Back in college, when someone made a lame joke, my friends and I would say “you should write for Jay Leno.” We always thought of Conan O’Brien as the antithesis of Leno’s cute, unfunny, middle-of-the-road humor.

It’s too bad NBC didn’t give Conan’s new show much of a chance. It usually takes Tonight Show hosts a while to settle in – supposedly it did with Conan when he started in ‘93, as well as with Jay Leno. Sure, Conan’s new show was a bit awkward at times. He and Andy Richter never got comfortable enough in their positions to have the banter they should have had. But the show was still really good, much better than anything Leno ever did. Maybe Conan just doesn’t have Leno’s mass appeal, which might be a good thing.

In the statement he released today, Conan says he will not go along with NBC’s plans to have his Tonight Show start at 12:05 because it would “seriously damage” the “greatest franchise in the history of broadcasting.” That’s another tragic part of NBC’s planned switch. A show that has entertained America and contributed to its culture for 60 years will more or less disappear.

If he is forced out of the show, and it looks like he will be, I hope Conan finds something to do that is worthy of his talent and intelligence.

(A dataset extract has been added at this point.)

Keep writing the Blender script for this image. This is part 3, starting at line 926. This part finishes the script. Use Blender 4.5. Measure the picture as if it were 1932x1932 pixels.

Some of my favorite moments from Conan O’Brien’s show, off the top of my head:

Triumph the Insult Comic Dog’s visit to the premiere of Star Wars Episode II: Attack of the Clones. Triumph asks a pregnant woman in Star Wars regalia if it’s a girl or a boy. She says it’s a boy. Triumph asks when she’s due. She says in a few months or so. Triumph says, “that will be the last time he sees a woman’s vagina.”

Triumph the Insult Comic Dog chats with the members of Bon Jovi before their concert. He says to Jon Bon Jovi, “I heard you’re playing a vampire in a movie coming out soon.” Jon Bon Jovi confirms this. Triumph says, “finally, a role which requires for you to suck!”

Conan checks out a 19th-century style baseball game reenactment. He ends up wearing an old-style uniform and a handlebar mustache and almost gets into a fight with the “hurler” (a.k.a., pitcher). When a plane flies overhead, he freaks out, yelling “ho, what is that devilry?”

Conan tricks Andy Richter into walking on the set of the Today Show naked. Staged, of course.